Over at Choice Literacy, Franki Sibberson asks What Does It Mean to Be a Literacy Teacher Today? This is part of a year-long series that looks “beyond gadgets” to understand literacy in the context of today’s multi-faceted learning environment. I found myself nodding a lot, and it was hard to select one highlight. This nugget describes the playing field nicely: “What is most valuable is that my literacy has expanded my communities. Instead of learning only from literacy leaders and the few authors I’ve been fortunate enough to hear at an annual conference or two, I can now learn from so many different people on a daily basis by accessing the internet. The thinking that is possible when I interact in new communities has been key to who I have become as a reader, writer and thinker. I love the way that I can become part of a community that I did not even know existed only a few years ago.” Franki explains that she’s traded reading the newspaper on Saturday morning for reading on the Internet. She captures some of her favorite spots this week in My Blog Visits (A Year of Reading) a roundup of online spots that have helped her in thinking about 21st Century literacies.

Grants and Donations

When I saw this in a Google Alert, I just had to click through: 13-Year-Old CEO Gives Away Brand New Books in the Name of Literacy (Brian Scott, Literacy and Reading News). It grabs you on so many levels. Here’s the skinny … Adele Ann Taylor created Adele’s Literacy Library in December 2008. It is a nonprofit for literacy. Her goal is to give away millions of books to youth, elderly, and disadvantaged individuals, no matter where they live. She wants to offer scholarships for high school students to live their dream of going to college. Taylor, an 8th grader at Williamstown Middle School (Williamstown, New Jersey) currently hosts “Storytelling with Adele” where she attends schools and reads to classrooms. She is also in the progress of finalizing the details of a fundraiser with her school to promote literacy. Her plan is to offer this program to schools nationwide. If you’re going to BookExpo America (in New York this year), look for Adele Ann Taylor and Adele’s Literacy Library.

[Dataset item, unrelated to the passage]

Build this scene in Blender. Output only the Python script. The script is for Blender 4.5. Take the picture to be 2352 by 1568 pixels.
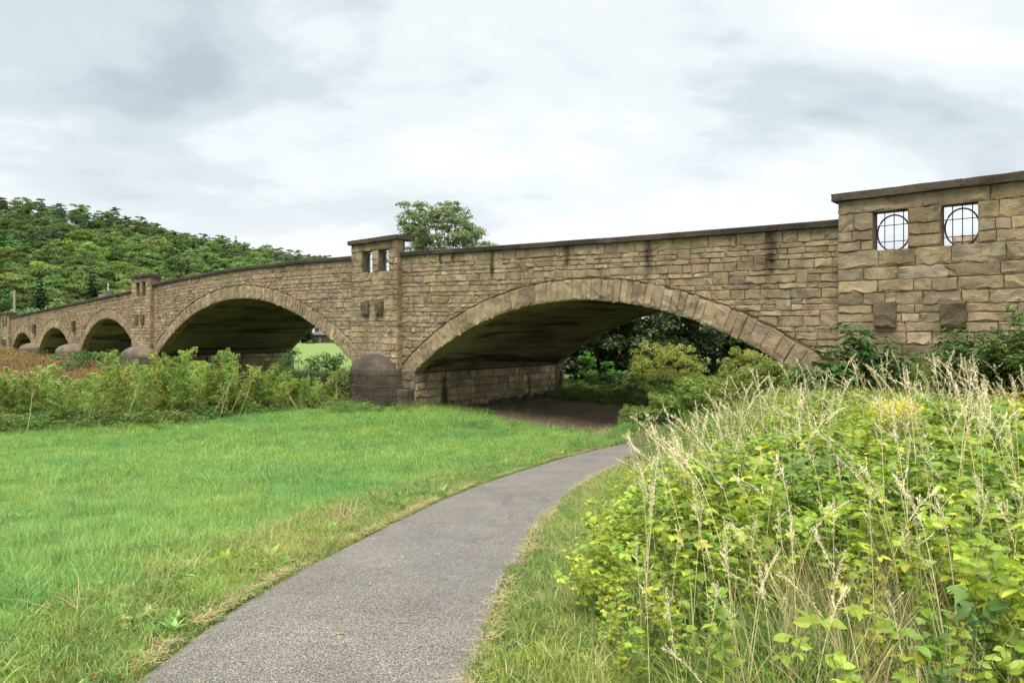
import bpy, math, random
import numpy as np
from mathutils import Vector, Euler

for o in list(bpy.data.objects):
    bpy.data.objects.remove(o)
R = math.radians
sc = bpy.context.scene
col = sc.collection

# ------------------------------------------------------------------ camera, sky, sun, exposure
EYE = 3.6
FPX, CX, HY = 1600.0, 1176.0, 755.0            # focal length, centre and horizon, in pixels of a 2352 px wide picture
cam_d = bpy.data.cameras.new('camera')
cam = bpy.data.objects.new('camera', cam_d)
col.objects.link(cam)
cam.location = (0, 0, EYE)
cam.rotation_euler = (R(90), 0, 0)
cam_d.sensor_width = 36
cam_d.lens = 36 * FPX / 2352
cam_d.shift_y = -29 / 2352
cam_d.clip_start = 0.05
cam_d.clip_end = 6000
sc.camera = cam

SUN_EL, SUN_AZ = R(70), R(-165)                # azimuth clockwise from +Y: behind and to the left of the camera
world = bpy.data.worlds.new('World')
sc.world = world
world.use_nodes = True


def nd(nt, typ, **kw):
    n = nt.nodes.new(typ)
    for k, v in kw.items():
        if k == 'ins':
            for kk, vv in v.items():
                n.inputs[kk].default_value = vv
        else:
            setattr(n, k, v)
    return n


def build_world():
    nt = world.node_tree
    nt.nodes.clear()
    L = nt.links.new
    out = nd(nt, 'ShaderNodeOutputWorld')
    bg = nd(nt, 'ShaderNodeBackground')
    bg.inputs['Strength'].default_value = 0.1
    L(bg.outputs[0], out.inputs[0])
    sky = nd(nt, 'ShaderNodeTexSky', sky_type='NISHITA', sun_disc=False)
    sky.sun_elevation = SUN_EL
    sky.sun_rotation = SUN_AZ
    tc = nd(nt, 'ShaderNodeTexCoord')
    sep = nd(nt, 'ShaderNodeSeparateXYZ')
    L(tc.outputs['Generated'], sep.inputs[0])
    mx = nd(nt, 'ShaderNodeMath', operation='MAXIMUM')
    L(sep.outputs['Z'], mx.inputs[0]); mx.inputs[1].default_value = 0.0
    add = nd(nt, 'ShaderNodeMath', operation='ADD')
    L(mx.outputs[0], add.inputs[0]); add.inputs[1].default_value = 0.24
    com = nd(nt, 'ShaderNodeCombineXYZ')
    for ax in 'XY':
        dv = nd(nt, 'ShaderNodeMath', operation='DIVIDE')
        L(sep.outputs[ax], dv.inputs[0]); L(add.outputs[0], dv.inputs[1])
        L(dv.outputs[0], com.inputs[ax])
    mp = nd(nt, 'ShaderNodeMapping')
    mp.inputs['Location'].default_value = (2.3, 0.55, 0.0)
    mp.inputs['Rotation'].default_value = (0, 0, R(24))
    mp.inputs['Scale'].default_value = (0.85, 1.05, 1)
    L(com.outputs[0], mp.inputs[0])

    def noise(scale, detail, rough, dist, vec=mp):
        n = nd(nt, 'ShaderNodeTexNoise')
        n.inputs['Scale'].default_value = scale
        n.inputs['Detail'].default_value = detail
        n.inputs['Roughness'].default_value = rough
        n.inputs['Distortion'].default_value = dist
        L(vec.outputs[0], n.inputs['Vector'])
        return n
    n1 = noise(0.95, 5, 0.52, 0.5)
    n2 = noise(3.0, 5, 0.55, 0.0)
    m = nd(nt, 'ShaderNodeMath', operation='MULTIPLY_ADD')
    L(n2.outputs['Fac'], m.inputs[0]); m.inputs[1].default_value = 0.36
    L(n1.outputs['Fac'], m.inputs[2])
    rmp = nd(nt, 'ShaderNodeValToRGB')
    L(m.outputs[0], rmp.inputs[0])
    cr = rmp.color_ramp
    cr.interpolation = 'EASE'
    cr.elements[0].position = 0.47; cr.elements[0].color = (0.455, 0.515, 0.55, 1)
    cr.elements[1].position = 0.83; cr.elements[1].color = (0.92, 0.94, 0.935, 1)
    e = cr.elements.new(0.60); e.color = (0.60, 0.665, 0.69, 1)
    e = cr.elements.new(0.70); e.color = (0.77, 0.82, 0.825, 1)
    # near the horizon the cloud layer is seen edge on and merges into one pale veil
    hz = nd(nt, 'ShaderNodeMapRange', interpolation_type='SMOOTHSTEP')
    L(sep.outputs['Z'], hz.inputs['Value'])
    hz.inputs['From Min'].default_value = 0.05; hz.inputs['From Max'].default_value = 0.30
    hz.inputs['To Min'].default_value = 0.6; hz.inputs['To Max'].default_value = 0.0
    veil = nd(nt, 'ShaderNodeMix', data_type='RGBA')
    L(hz.outputs[0], veil.inputs['Factor'])
    L(rmp.outputs[0], veil.inputs[6]); veil.inputs[7].default_value = (0.86, 0.87, 0.875, 1)
    sc_ = nd(nt, 'ShaderNodeVectorMath', operation='SCALE')
    L(veil.outputs[2], sc_.inputs[0]); sc_.inputs['Scale'].default_value = SKY_K
    mix = nd(nt, 'ShaderNodeMix', data_type='RGBA')
    mix.inputs['Factor'].default_value = 0.97
    L(sky.outputs[0], mix.inputs[6]); L(sc_.outputs[0], mix.inputs[7])
    L(mix.outputs[2], bg.inputs['Color'])


EXPOSURE = 2.25
SKY_K = 10.0 / 2 ** EXPOSURE * 1.15
build_world()
sun_d = bpy.data.lights.new('sun', 'SUN')
sun_d.energy = 1.5
sun_d.angle = R(50)
sun_d.color = (1.0, 0.96, 0.9)
sun = bpy.data.objects.new('sun', sun_d)
col.objects.link(sun)
_s = Vector((math.sin(SUN_AZ) * math.cos(SUN_EL), math.cos(SUN_AZ) * math.cos(SUN_EL), math.sin(SUN_EL)))
sun.rotation_euler = (-_s).to_track_quat('-Z', 'Y').to_euler()
sun.location = _s * 60
vs = sc.view_settings
vs.view_transform = 'Standard'; vs.look = 'None'; vs.gamma = 1.0
vs.exposure = EXPOSURE
vs.use_curve_mapping = False
sc.render.engine = 'CYCLES'
sc.cycles.max_bounces = 3
sc.cycles.diffuse_bounces = 2
sc.cycles.glossy_bounces = 1
sc.cycles.transmission_bounces = 2
sc.cycles.transparent_max_bounces = 2
sc.cycles.use_adaptive_sampling = True
sc.cycles.adaptive_threshold = 0.03
sc.cycles.blur_glossy = 1.0
sc.cycles.caustics_reflective = False
sc.cycles.caustics_refractive = False
sc.cycles.use_denoising = True

# ------------------------------------------------------------------ geometry helpers
rng = np.random.default_rng(7)
A = np.array


class G:
    """triangle soup: vertices, triangles, one colour (or tint in the red channel) per vertex"""
    def __init__(s):
        s.v, s.t, s.c, s.n = [], [], [], 0

    def add(s, V, T, c=None):
        V = np.asarray(V, float).reshape(-1, 3); T = np.asarray(T, int).reshape(-1, 3)
        s.v.append(V); s.t.append(T + s.n); s.n += len(V)
        if c is None: c = (1, 1, 1)
        c = np.asarray(c, float)
        if c.ndim == 0: c = np.full(3, float(c))
        if c.ndim == 1 and len(c) == 3 and len(V) != 3: c = np.tile(c, (len(V), 1))
        elif c.ndim == 1: c = np.tile(c, (len(V), 1)) if len(c) == 3 else np.repeat(c[:, None], 3, 1)
        s.c.append(c)
        return s

    def box(s, x0, x1, y0, y1, z0, z1, c=None):
        V = [(x, y, z) for z in (z0, z1) for y in (y0, y1) for x in (x0, x1)]
        return s.add(V, BOX_T, c)

    def quadstrip(s, Aa, Bb, c=None):
        """strip between two equally long polylines"""
        n = len(Aa)
        V = np.concatenate([Aa, Bb])
        i = np.arange(n - 1)
        T = np.concatenate([np.c_[i, i + 1, i + n], np.c_[i + 1, i + n + 1, i + n]])
        return s.add(V, T, c)

    def tube(s, P, r, k=6, c=None, cap=True):
        P = np.asarray(P, float); n = len(P)
        r = np.broadcast_to(np.asarray(r, float), (n,))
        d = np.gradient(P, axis=0); d /= np.linalg.norm(d, axis=1)[:, None] + 1e-9
        up = np.tile((0.0, 0, 1), (n, 1)); up[np.abs(d[:, 2]) > .9] = (1, 0, 0)
        a = np.cross(d, up); a /= np.linalg.norm(a, axis=1)[:, None] + 1e-9
        b = np.cross(d, a)
        th = np.arange(k) * 2 * np.pi / k
        V = (P[:, None] + r[:, None, None] * (np.cos(th)[None, :, None] * a[:, None] + np.sin(th)[None, :, None] * b[:, None])).reshape(-1, 3)
        T = []
        for i in range(n - 1):
            for j in range(k):
                p, q = i * k + j, i * k + (j + 1) % k
                T += [(p, q, p + k), (q, q + k, p + k)]
        if cap:
            m = len(V)
            V = np.concatenate([V, P[-1:]])
            T += [((n - 1) * k + j, (n - 1) * k + (j + 1) % k, m) for j in range(k)]
        return s.add(V, T, c)

    def place(s, tv, tt, M, P, c=None):
        """copies of a template under matrices M (n,3,3) and offsets P (n,3)"""
        n, k = len(P), len(tv)
        V = np.einsum('nij,kj->nki', M, tv) + P[:, None]
        T = tt[None] + (np.arange(n) * k)[:, None, None]
        if c is not None:
            c = np.asarray(c, float)
            if c.ndim == 1: c = np.repeat(c[:, None], 3, 1)
            c = np.repeat(c, k, 0)
        return s.add(V.reshape(-1, 3), T.reshape(-1, 3), c)

    def mesh(s, name, smooth=False):
        V = np.concatenate(s.v); T = np.concatenate(s.t); C = np.concatenate(s.c)
        me = bpy.data.meshes.new(name)
        me.vertices.add(len(V)); me.loops.add(len(T) * 3); me.polygons.add(len(T))
        me.vertices.foreach_set('co', V.ravel())
        me.loops.foreach_set('vertex_index', T.ravel().astype(np.int32))
        me.polygons.foreach_set('loop_start', np.arange(len(T), dtype=np.int32) * 3)
        if smooth:
            me.polygons.foreach_set('use_smooth', np.ones(len(T), bool))
        else:
            me.polygons.foreach_set('use_smooth', np.zeros(len(T), bool))
        at = me.attributes.new('col', 'FLOAT_COLOR', 'POINT')
        at.data.foreach_set('color', np.c_[C, np.ones(len(C))].ravel())
        me.update(calc_edges=True)
        return me


BOX_T = [(0, 2, 1), (1, 2, 3), (4, 5, 6), (5, 7, 6), (0, 1, 4), (1, 5, 4), (2, 6, 3), (3, 6, 7), (0, 4, 2), (2, 4, 6), (1, 3, 5), (3, 7, 5)]


def obj(name, g, mat, parent=None, smooth=False, kind=None, label=None, cat=None, group=None):
    me = g.mesh(name, smooth) if isinstance(g, G) else g
    if mat and not me.materials: me.materials.append(mat)
    o = bpy.data.objects.new(name, me)
    col.objects.link(o)
    if parent: o.parent = parent
    tag(o, label, cat, group, kind)
    return o


def tag(o, label=None, cat=None, group=None, kind=None):
    for k, v in (('label', label), ('category', cat), ('group', group), ('kind', kind)):
        if v: o[k] = v
    return o


def empty(name, loc, rz=0, label=None, cat=None, group=None):
    o = bpy.data.objects.new(name, None)
    o.empty_display_size = .2
    col.objects.link(o)
    o.location = loc; o.rotation_euler = (0, 0, rz)
    return tag(o, label, cat, group)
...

New Resources From the website: “ is on a mission to make spelling more fun, and give you the spelling help you are looking for. Our spelling program is a breakthrough.” You build a spelling list and then pick Teach Me, Test Me, or Play a Game to engage kids in building their written vocabulary. I discovered this through an Email from my daughter’s K/1 teacher. Catherine is hooked on Hang Mouse because it plays “Hail to the Chief” when you get the word right.

Children’s Picture Book Database In a recent post at the Children’s Web Writing Journal, Jon Bard asked the eternal question: Has Anyone Ever Written a Story About … ? That’s how I learned about Miami University’s Children’s Picture Book Database. Although Jon’s emphasis is for writers, this is a very useful resource for anyone who is trying to find books on a subject. You can search by discipline (e.g., social studies) or do keyword searches (listed in alphabetical order). I searched “adoption” and got a nice collection of 38 titles to consider, each with an abstract and set of keywords. With summer reading lists (inevitably) upon us, this could be a helpful tool.

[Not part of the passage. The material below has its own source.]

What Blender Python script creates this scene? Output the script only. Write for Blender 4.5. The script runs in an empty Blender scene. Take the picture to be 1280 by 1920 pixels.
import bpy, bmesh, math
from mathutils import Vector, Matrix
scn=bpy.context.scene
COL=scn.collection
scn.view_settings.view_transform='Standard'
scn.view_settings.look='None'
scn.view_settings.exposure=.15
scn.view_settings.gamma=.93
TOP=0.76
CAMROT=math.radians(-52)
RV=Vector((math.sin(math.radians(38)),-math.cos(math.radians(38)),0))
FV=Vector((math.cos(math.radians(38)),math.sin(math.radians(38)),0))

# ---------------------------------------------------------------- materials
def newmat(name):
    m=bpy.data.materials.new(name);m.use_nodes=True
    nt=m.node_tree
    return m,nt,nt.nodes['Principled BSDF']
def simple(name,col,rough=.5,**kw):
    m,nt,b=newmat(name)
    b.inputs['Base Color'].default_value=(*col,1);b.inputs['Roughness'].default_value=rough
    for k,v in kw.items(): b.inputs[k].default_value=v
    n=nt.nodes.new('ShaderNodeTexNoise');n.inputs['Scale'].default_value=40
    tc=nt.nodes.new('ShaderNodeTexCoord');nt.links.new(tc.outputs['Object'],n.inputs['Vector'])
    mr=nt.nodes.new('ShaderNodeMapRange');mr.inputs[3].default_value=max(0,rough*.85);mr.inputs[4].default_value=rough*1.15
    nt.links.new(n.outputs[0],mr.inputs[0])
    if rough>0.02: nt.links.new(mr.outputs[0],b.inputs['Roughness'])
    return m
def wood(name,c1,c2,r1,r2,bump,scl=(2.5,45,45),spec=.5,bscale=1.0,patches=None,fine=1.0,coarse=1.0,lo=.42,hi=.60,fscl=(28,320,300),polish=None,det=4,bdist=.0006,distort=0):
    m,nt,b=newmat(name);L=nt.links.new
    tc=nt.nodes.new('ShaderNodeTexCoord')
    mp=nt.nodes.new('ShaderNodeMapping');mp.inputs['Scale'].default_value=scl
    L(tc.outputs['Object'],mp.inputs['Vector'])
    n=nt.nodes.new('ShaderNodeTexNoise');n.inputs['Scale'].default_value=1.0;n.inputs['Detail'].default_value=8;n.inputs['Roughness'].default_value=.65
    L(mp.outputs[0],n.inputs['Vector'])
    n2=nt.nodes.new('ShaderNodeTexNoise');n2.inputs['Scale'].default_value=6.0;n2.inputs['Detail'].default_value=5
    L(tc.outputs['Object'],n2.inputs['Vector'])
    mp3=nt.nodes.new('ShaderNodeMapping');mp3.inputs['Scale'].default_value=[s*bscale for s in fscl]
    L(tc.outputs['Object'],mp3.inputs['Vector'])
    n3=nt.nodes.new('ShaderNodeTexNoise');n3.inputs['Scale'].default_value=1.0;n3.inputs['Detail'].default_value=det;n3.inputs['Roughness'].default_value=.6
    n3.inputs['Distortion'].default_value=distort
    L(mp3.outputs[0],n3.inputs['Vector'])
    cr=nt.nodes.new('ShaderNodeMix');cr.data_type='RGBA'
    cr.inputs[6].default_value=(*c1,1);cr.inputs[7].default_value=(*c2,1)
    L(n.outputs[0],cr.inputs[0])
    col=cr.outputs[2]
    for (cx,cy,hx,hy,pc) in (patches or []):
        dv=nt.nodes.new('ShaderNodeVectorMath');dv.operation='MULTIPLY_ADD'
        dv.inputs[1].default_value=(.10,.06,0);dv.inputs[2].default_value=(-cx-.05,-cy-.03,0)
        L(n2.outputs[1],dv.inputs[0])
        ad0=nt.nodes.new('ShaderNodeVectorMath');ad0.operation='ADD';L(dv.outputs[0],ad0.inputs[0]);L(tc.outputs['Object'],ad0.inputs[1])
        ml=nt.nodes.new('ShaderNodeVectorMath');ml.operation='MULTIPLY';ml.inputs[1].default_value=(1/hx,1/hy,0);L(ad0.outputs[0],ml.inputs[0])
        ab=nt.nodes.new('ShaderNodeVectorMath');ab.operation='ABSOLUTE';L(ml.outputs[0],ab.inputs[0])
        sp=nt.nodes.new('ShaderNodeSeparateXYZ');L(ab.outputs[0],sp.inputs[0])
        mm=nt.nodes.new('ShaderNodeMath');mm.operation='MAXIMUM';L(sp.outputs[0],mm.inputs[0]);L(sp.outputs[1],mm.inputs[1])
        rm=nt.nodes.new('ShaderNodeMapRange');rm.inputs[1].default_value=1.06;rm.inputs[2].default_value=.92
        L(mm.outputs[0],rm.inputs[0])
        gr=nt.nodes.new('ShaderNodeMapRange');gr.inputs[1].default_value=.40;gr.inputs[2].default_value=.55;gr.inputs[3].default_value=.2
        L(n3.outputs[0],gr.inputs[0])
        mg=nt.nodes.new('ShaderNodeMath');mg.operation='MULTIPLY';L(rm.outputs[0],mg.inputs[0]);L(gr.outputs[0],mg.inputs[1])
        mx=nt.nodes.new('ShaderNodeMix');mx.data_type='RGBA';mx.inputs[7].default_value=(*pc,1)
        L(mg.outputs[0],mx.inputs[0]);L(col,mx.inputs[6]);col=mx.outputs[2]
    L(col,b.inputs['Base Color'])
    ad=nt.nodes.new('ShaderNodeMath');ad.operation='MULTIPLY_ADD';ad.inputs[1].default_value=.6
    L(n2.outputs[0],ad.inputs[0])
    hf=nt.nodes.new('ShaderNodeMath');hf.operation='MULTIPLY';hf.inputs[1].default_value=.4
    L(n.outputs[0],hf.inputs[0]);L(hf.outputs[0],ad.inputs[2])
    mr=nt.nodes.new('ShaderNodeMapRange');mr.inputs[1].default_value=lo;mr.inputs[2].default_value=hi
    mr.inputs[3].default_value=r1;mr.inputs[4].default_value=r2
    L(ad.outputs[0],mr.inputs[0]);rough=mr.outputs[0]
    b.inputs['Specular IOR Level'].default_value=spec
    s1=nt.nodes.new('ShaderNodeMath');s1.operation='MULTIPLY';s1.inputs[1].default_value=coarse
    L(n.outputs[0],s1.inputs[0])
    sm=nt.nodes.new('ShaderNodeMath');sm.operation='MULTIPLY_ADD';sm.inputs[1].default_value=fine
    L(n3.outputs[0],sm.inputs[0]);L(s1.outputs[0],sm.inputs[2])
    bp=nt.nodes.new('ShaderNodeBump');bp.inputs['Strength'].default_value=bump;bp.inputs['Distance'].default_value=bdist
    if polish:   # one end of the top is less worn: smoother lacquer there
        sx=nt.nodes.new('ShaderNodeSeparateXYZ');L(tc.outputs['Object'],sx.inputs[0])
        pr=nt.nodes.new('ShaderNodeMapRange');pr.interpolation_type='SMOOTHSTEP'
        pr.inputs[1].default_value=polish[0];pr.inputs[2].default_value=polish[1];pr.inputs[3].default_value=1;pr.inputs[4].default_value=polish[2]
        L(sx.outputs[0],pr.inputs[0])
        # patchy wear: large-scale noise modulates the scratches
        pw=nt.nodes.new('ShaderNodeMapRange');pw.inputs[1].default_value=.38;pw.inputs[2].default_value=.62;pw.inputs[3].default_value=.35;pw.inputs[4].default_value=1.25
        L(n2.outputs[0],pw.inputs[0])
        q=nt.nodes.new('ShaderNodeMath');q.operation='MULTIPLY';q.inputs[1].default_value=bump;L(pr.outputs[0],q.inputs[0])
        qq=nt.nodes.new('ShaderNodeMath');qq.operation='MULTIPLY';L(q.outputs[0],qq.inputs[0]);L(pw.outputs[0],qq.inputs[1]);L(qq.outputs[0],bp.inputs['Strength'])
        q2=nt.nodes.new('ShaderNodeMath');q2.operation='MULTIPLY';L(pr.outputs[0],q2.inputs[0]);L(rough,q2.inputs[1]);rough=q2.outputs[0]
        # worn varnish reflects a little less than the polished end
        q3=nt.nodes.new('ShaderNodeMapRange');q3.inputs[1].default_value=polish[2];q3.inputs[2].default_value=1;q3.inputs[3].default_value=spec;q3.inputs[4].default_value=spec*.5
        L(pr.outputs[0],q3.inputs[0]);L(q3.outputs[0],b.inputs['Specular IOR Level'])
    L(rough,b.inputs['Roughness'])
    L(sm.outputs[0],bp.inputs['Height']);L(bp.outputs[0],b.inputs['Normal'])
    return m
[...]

At Katie’s Literature Lounge every day is a holiday. Well, if there’s a holiday, Katie will tell you … and she’ll give you books to go with it. Subscribe and you’ll not only learn about new holidays (National Puppy Day ?) you can learn about fun books, too.

Do y’all know about the Joy of Children’s Literature blog? It’s been around for a year this month, and, well, somehow I missed it … but not anymore. You’ll have to check out Denise’s quotes … it’s worth a daily visit just to see who’s talking.

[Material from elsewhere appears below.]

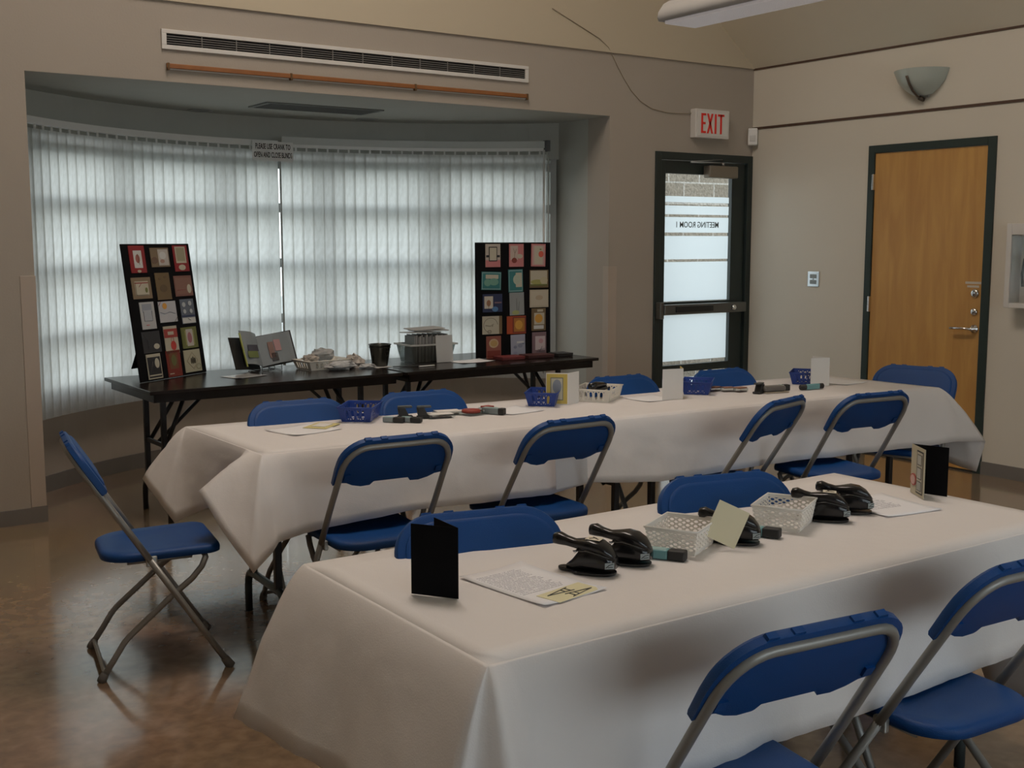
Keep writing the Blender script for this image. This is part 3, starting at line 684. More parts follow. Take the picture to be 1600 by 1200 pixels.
def place(tx, ty, yaw, label):
    """tx, ty: plan position of the middle of the top tube; the sitter faces yaw"""
    f = Vector((math.cos(yaw), math.sin(yaw)))
    ox = .235 - .63 * .815
    return dup(chair0, label, (tx - f.x * ox, ty - f.y * ox, 0), yaw, CH)
H = PI / 2
place(-4.795, -2.99, H + math.radians(-3), 'blue folding chair on the near side of the middle table, closest to its left end')
place(-4.04, -3.02, H + math.radians(1), 'blue folding chair in front of the white sheet hanging on the middle cover')
place(-2.935, -3.09, H + math.radians(16), 'blue folding chair turned narrow to view, left of the rightmost near-side chair')
place(-2.45, -3.19, H + math.radians(-6), 'rightmost blue folding chair on the near side of the middle table')
place(-4.725, -1.91, -H + math.radians(-4), 'blue folding chair behind the middle table, closest to its left end, by the blue basket')
place(-4.14, -1.95, -H + math.radians(-4), 'blue folding chair behind the middle table, behind the black stamps and red inks')
place(-3.0, -2.0, -H + math.radians(-2), 'blue folding chair behind the middle table, behind the ivory basket')
place(-2.36, -2.07, -H, 'blue folding chair behind the middle table, in front of the glass exit door')
place(-1.34, -2.57, PI + math.radians(20), 'blue folding chair at the right end of the middle table, before the wooden door')
place(-5.20, -4.08, -H + math.radians(-12), 'blue folding chair behind the foreground table, behind the standing black card')
place(-4.36, -4.10, -H + math.radians(-12), 'blue folding chair behind the foreground table, behind the translucent baskets')
place(-5.16, -5.20, H + math.radians(-6), 'large blue folding chair at the bottom of the picture, nearest the viewer')
place(-4.43, -5.17, H + math.radians(-3), 'blue folding chair cut by the right picture edge, near side of the foreground table')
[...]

Mind 360 – You’ll find this “website version of the Nintendo DS game Brain Age” on the iLearn website. The games last from 3 to 5 minutes and can be used at home or in the classroom. It is in beta, so it is free … for now! Thanks to Meg Ivey for the link.

Have a great week.

12 responses to “Children’s Literacy and Reading News Roundup – 30 March

  1. Thanks Carrie Anne – I thought that data base was really cool. I’m not a children’s author, but I’m always being asked “do you know any books about?” This will be a huge help.

    Jen – No thanks needed. Can you take the cold weather back to California with you? Maybe drop it over the Rockies or someplace?

  2. I’ve just started following this blog (found via twitter actually). Thanks for the tip on the Children’s Picture Book Database. I’m an aspiring writer and every time I get an idea, that’s one of the questions in the back of my head (has someone done this already)?.

  3. Thanks so much for doing this, Terry! I just put up a quick post linking, but I look forward to having time later in the week to follow and read some of these links in more detail (especially the one about the young girl who started a literacy program – I love stories like that).

  4. Great post! I’m gonna tweet all about it.

    And glad you liked the Children’s Picture Book Database — it really is a cool resource.


  5. Another great one, Terry. I plan to play at Mind 360 soon!

    I agree about the variety of approaches to literacy. I want to write a post soon about incorporating drama with literacy learning. While I have no anecdotal evidence of the link between piano playing and literacy development, I certainly do of singing!

  6. Thank you for mentioning the crisis in Braille literacy. The other side of the coin — sorry, couldn’t help myself — is that more than two-thirds of working-age blind Americans with no other disability than vision loss, are unemployed. However, of the ones who are employed ninety percent are Braille literate. With blindness on the increase from a number of conditions including diabetic related blindness, continuing to look the other way about this problem will serve only to further burden our Social Security system. The core reason behind the lack of Braille literacy is that people, especially those in education and even parents of blind children, don’t expect blind people to be able to live independent, productive and happy lives. Blind people are, by their successes, proving that blindness need not be an obstacle to becoming lawyers, chemists, mechanics, journalists, engineers and so on. Expect us to be productive and give us the tools, so that we can contribute to our world, which needs all of us to solve its many problems.